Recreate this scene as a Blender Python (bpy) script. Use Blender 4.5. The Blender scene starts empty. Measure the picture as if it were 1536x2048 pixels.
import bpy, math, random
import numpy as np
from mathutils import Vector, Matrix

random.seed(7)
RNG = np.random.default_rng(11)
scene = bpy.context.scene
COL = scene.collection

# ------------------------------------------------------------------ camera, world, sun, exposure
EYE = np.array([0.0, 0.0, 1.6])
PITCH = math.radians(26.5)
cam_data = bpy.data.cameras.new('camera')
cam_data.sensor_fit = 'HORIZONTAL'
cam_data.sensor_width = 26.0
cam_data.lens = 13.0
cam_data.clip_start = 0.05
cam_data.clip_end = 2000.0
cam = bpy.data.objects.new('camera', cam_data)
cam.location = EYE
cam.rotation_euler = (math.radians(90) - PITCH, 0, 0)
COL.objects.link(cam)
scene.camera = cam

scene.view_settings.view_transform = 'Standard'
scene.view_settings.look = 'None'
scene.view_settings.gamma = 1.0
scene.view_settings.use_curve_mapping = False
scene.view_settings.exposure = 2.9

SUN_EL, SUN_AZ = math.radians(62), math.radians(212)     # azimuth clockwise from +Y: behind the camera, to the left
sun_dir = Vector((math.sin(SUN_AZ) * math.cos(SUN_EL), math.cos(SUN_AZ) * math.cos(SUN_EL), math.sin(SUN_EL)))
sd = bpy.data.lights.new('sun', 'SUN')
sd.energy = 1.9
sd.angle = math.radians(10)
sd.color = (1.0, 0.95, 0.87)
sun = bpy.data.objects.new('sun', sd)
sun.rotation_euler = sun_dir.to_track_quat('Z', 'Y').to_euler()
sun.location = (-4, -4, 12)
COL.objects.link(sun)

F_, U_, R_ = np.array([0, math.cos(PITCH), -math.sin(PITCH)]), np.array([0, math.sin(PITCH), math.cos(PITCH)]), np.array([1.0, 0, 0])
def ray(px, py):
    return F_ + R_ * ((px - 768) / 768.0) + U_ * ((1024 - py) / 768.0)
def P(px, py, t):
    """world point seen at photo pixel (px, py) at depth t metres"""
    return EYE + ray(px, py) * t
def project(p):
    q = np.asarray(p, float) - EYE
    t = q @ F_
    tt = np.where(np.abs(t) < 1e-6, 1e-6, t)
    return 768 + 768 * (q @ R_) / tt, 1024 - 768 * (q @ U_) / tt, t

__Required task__
Tally the lines in this data that hold the word "scene" and state only the count.

__Answer below__
9